Il processo al grande artista si è concluso oggi, 2 luglio, con una sentenza a non doversi procedere per intervenuta oblazione: dovrà pagare 338 euro

Sul lungomare di Ostia sorge un complesso residenziale discreto ma molto apprezzato dai vip della Capitale: si compone di piccoli cottage, verandine a uso privato con prati all’inglese, cabine. Tanti comfort, a due passi dalla spiaggia. Un posto ideale per godersi la bella stagione, che per anni è stato ben conosciuto da professionisti e showman romani. Ma anche dalla Procura di Roma: il comprensorio è stato infatti accusato di occupare abusivamente l’area demaniale. Con questa imputazione, sono partite oltre 86 denunce. Tra queste, una era indirizzata a Renzo Arbore: il processo al grande artista si è concluso oggi, 2 luglio, con una sentenza a non doversi procedere per intervenuta oblazione. Ovvero la possibilità di pagare una somma in cambio dell’uscita dal procedimento e dell’estinzione del reato contestato. La cifra che dovrà essere pagata da Arbore è di 338 euro.
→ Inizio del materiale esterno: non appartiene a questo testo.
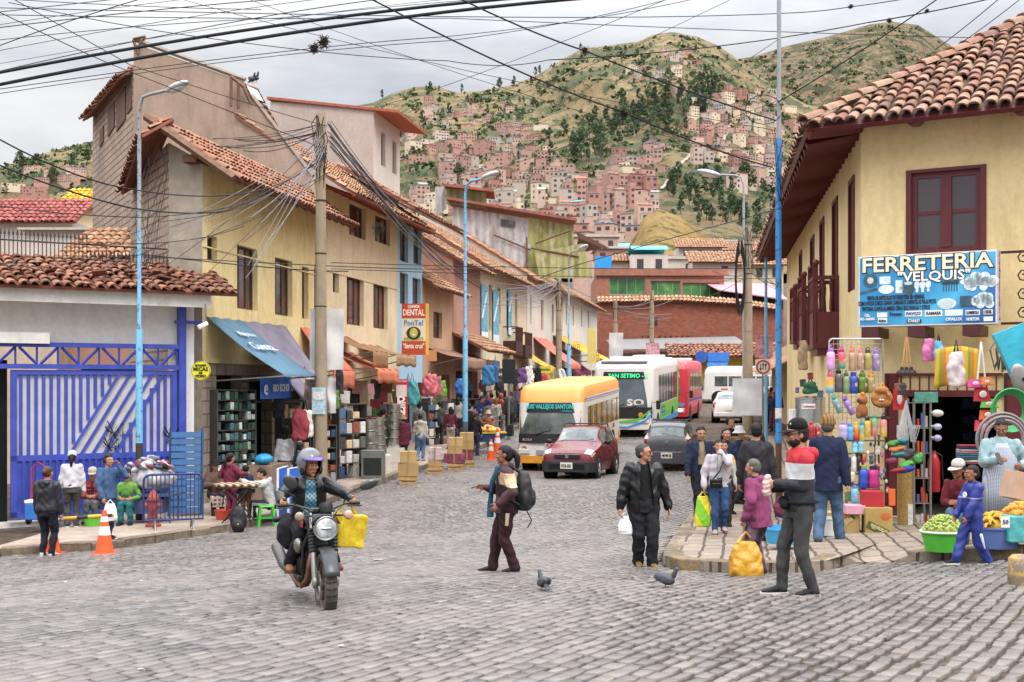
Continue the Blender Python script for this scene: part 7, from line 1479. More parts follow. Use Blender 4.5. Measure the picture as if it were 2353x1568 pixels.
def sedan(label,at,rz,paint):
 t=thing('car',label,'car',at,rz)
 B=Body([(-2.15,.5,.62,.6,.5,.3,.45,.58,.62),(-2.05,.64,.76,.74,.6,.22,.5,.7,.76),(-1.0,.7,.83,.8,.66,.2,.55,.88,.98),(-.3,.7,.84,.8,.56,.2,.55,.92,1.42),(.5,.7,.84,.8,.58,.2,.55,.94,1.47),(1.1,.7,.84,.8,.56,.2,.55,.98,1.38),(1.6,.7,.83,.78,.62,.22,.55,.98,1.08),(2.05,.66,.78,.74,.6,.25,.55,.95,1.04),(2.15,.6,.72,.68,.56,.3,.5,.85,.9)])
 B.shell().build('body',paint,t,38)
 b=MB();B.patch(b,1.14,1.55,3.1,4.99);b.build('rear_window',M['carglass'],t,50);b=MB();B.patch(b,-.9,-.35,3.1,4.99);b.build('windscreen',M['carglass'],t,50)
 for sd in(1,-1):
  for y0_,y1_ in((-.5,.2),(.28,1.0)):b=MB();B.patch(b,y0_,y1_,2.12,2.9,(sd,));b.build('side_window',M['carglass'],t,50)
  for y in(-1.35,1.3):b=MB();b.cyl((sd*.5,y,.31),(sd*.845,y,.31),.38,n=24);b.build('wheel_arch',M['dark'],t,40);wheel(t,(sd*.76,y,.3),.3,.2,sd)
  b=MB();B.patch(b,1.8,2.12,1.5,2.8,(sd,),.014);b.build('tail_light',mat('a01c28',.2,.2,9,spec=.7),t,50);b=MB();b.ell((sd*.97,-.55,1.0),(.1,.05,.07));b.build('mirror',M['black'],t,50)
 b=MB();b.box((0,2.17,.68),(.36,.02,.16));b.build('number_plate',mat('d8d4c6',.5),t);b=MB();b.box((0,2.14,.4),(1.5,.1,.22));b.build('rear_bumper',paint,t,bevel=.04);return t
r7=R(180-11);c7=sedan('white sedan driving away up the street, partly behind a hanging sheet',place(1676,973,r7,-2.1),r7,mat('d3c9c6',.3,.06,2,spec=.5));pitch(c7,2.6)
bz=R(20);pf=G(748,1401);f_=fwd(bz);bc=pf-f_*.69;bc.z=gz(bc.x,bc.y)+.015
bk=thing('motorcycle','dusty black and chrome motorcycle with round headlight ridden towards the viewer','motorcycle',bc,bz);bk.rotation_euler.x=math.atan2(gz(pf.x,pf.y)-gz((bc-f_*.65).x,(bc-f_*.65).y),1.34)
rubd=mat('4a443e',.9,.3,9,.006,40);blkp=mat('141416',.3,.2,8,spec=.6,grime=.12);alu_d=mat('8f8b84',.4,.25,10,metal=.7,grime=.3);eng=mat('3a3836',.5,.35,14,.004,40,metal=.5,grime=.35);rust=mat('7a5244',.5,.35,10,metal=.5)
def mwheel(y,r,w):
 b=MB();pr=[(r*.74,-w*.36),(r*.86,-w*.5),(r*.95,-w*.46),(r,-w*.2),(r*1.005,0),(r,w*.2),(r*.95,w*.46),(r*.86,w*.5),(r*.74,w*.36),(r*.72,0)]
 b.lathe(pr+[pr[0]],(0,y,r),40,(1,0,0),caps=False);o=b.build('wheel',rubd,bk,50);b=MB()
 for k in range(30):
  a=2*PI*k/30
  for sd in(1,-1):q=V((sd*w*.24,y+math.cos(a+sd*.1)*r*1.0,r+math.sin(a+sd*.1)*r*1.0));b.box(q,(w*.4,.014,.012),(a+sd*.1-PI/2,0,sd*.6))
 b.build('tread',M['rubber'],o);b=MB();b.lathe([(r*.74,-w*.36),(r*.76,-w*.3),(r*.68,-.02),(r*.68,.02),(r*.76,w*.3),(r*.74,w*.36)],(0,y,r),40,(1,0,0),caps=False)
 for k in range(7):
  a=2*PI*k/7;d=V((0,math.cos(a),math.sin(a)));b.tube([V((0,y,r))+d*.03,V((0,y,r))+d*r*.7],[.022,.016],6)
 b.cyl((-.06,y,r),(.06,y,r),.045);b.build('rim',mat('5d5148',.5,.3,12,metal=.4,grime=.4),o,40)
 b=MB();b.lathe([(.145,-.004),(.145,.004),(.1,.004),(.1,-.004),(.145,-.004)],(-.075,y,r),28,(1,0,0),caps=False)
 for k in range(6):a=2*PI*k/6;b.tube([(-.075,y+math.cos(a)*.04,r+math.sin(a)*.04),(-.075,y+math.cos(a+.4)*.105,r+math.sin(a+.4)*.105)],.008,5)
 b.build('brake_disc',alu_d,o,40);return o
mwheel(-.69,.315,.125);mwheel(.65,.31,.15)
for sd in(1,-1):
 x=sd*.105;b=MB();b.tube([(x,-.69,.315),(x,-.655,.42),(x,-.56,.62)],[.026,.03,.03],10);b.ell((x,-.68,.34),(.03,.045,.06));o=b.build('fork_leg',alu_d,bk,50)
 b=MB();pts=[];rs=[]
 for i in range(13):t=i/12;pts.append(V((x,-.565+.085*t,.61+.19*t)));rs.append(.042 if i%2 else.034)
 b.tube(pts,rs,12);b.build('gaiter',M['black'],o,30);b=MB();b.tube([(x,-.48,.8),(x,-.41,.98)],.021,10);b.build('chrome_tube',M['chrome'],o,50)
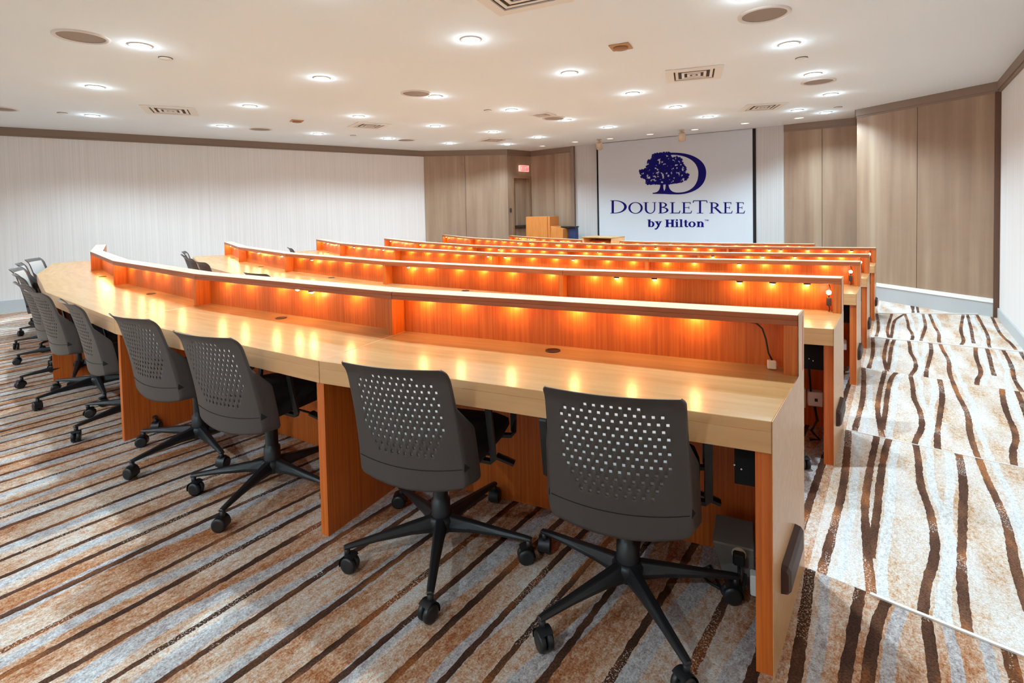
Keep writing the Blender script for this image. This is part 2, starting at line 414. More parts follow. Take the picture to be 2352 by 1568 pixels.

Il comprensorio sulla spiaggia

Il comprensorio è stato costruito nel 1957, a pochi metri dagli arenili di Castelporziano e dalla Tenuta del Presidente della Repubblica. Allora, ciascuna costruzione inclusa nell’area vantava una regolare concessione edilizia, rilasciata dal Comune di Roma. La legittimità di alcune autorizzazioni venne però contestata in seguito ai controlli incrociati della commissione straordinaria alla guida del X Municipio dal 2015. Il Campidoglio, infatti, nel corso degli anni non avrebbe rinnovato alcune autorizzazioni, sostenendo che i trattasse di concessioni turistiche e non ad uso abitativo. Le abitazioni sono così, di fatto, diventate abusive.

La tesi della difesa

L’avvocato Cesare Gai, che assiste Renzo Arbore e una sessantina di altri proprietari dei cottage incriminati, ha spiegato a Open: «L’illegittimità è puramente formale. I concessionari hanno chiesto il rinnovo delle concessioni in maniera reiterata, senza ricevere risposte dall’amministrazione capitolina». Al momento, spiega ancora l’avvocato, «sono in corso interlocuzioni con il Comune per risolvere la situazione. La natura di questi beni dovrà infine essere definita in sede amministrativa».